In the 1960s, Kodak began to study the potential of computers and made a big break in 1975, when one of its engineers, Steve Sasson, invented the digital camera -- a toaster-sized image sensor that captured rough hues of black and white.
But Kodak did not immediately recognize its mass-market potential and focused instead on high-end cameras for niche markets. Executives also feared cannibalizing their core film sales.
"When (George Eastman) died, he had exerted such an influence on the company that one of the things that Kodak immediately became bound up in nostalgia," said Nancy West, a University of Missouri professor who wrote a history of Kodak's early years. "Nostalgia's lovely, but it doesn't allow people to move forward."
Sony Corp launched its own digital camera in 1981, a development that sent "fear through the company," according to a Kodak case study written by Harvard professors Giovanni Gavetti and Rebecca Henderson. The paper is studied at Columbia, the University of Chicago and other top business schools.
Despite those chills, it was not until a decade later in 1991 that Kodak's first digital product for every-day use hit the market, and it was not a camera, but a Photo CD.
Kodak introduced a line of pocket-sized digital cameras in 1996 with the DC20, but made its biggest push into the marketplace in 2001 with the Easyshare brand.
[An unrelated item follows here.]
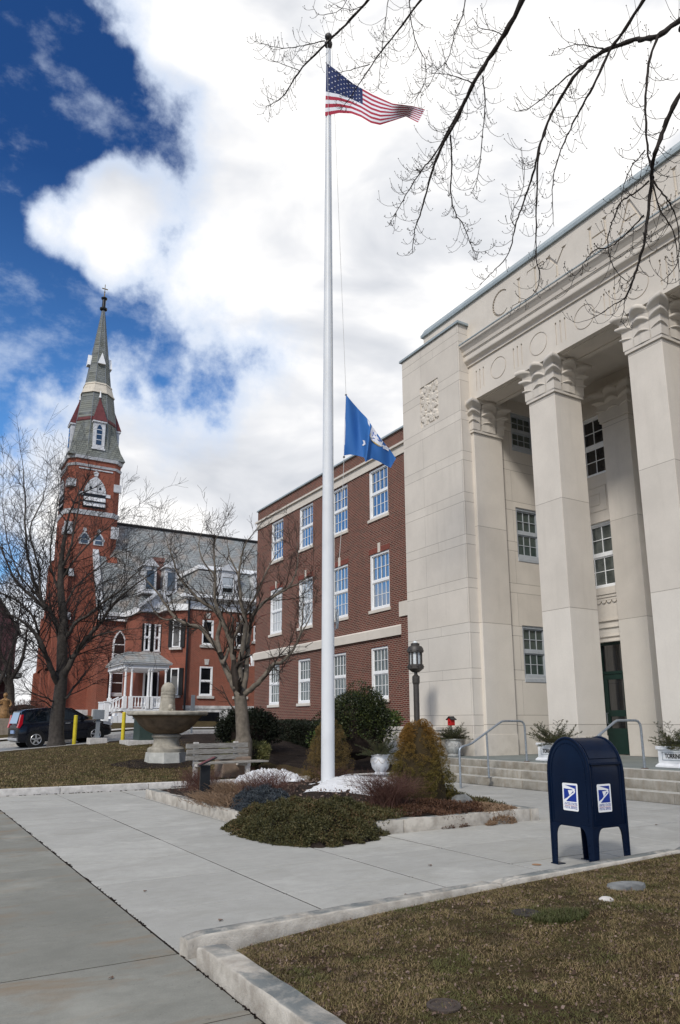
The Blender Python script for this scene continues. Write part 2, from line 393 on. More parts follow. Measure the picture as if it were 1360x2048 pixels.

By then, the field was already crowded with products from Canon Inc and other Asian manufacturers.
MISSED OPPORTUNITIES
Kodak said in its filing that it hoped to emerge from bankruptcy in 2013. It tried to restructure in the past by closing 13 film plants and 130 photo labs between 2004 and 2007, slashing its workforce by 50,000.
The loan and bankruptcy protection from U.S. trade creditors may give Kodak the time it needs to find buyers for some of its 1,100 digital patents -- key to its remaining value -- and to reshape the business while continuing to pay its 17,000 workers.
Kodak Chief Executive Antonio Perez, who had once called digital cameras a "crappy business," said bankruptcy was a necessary step. "Now we must complete the transformation by further addressing our cost structure and effectively monetizing non-core intellectual-property assets," Perez said.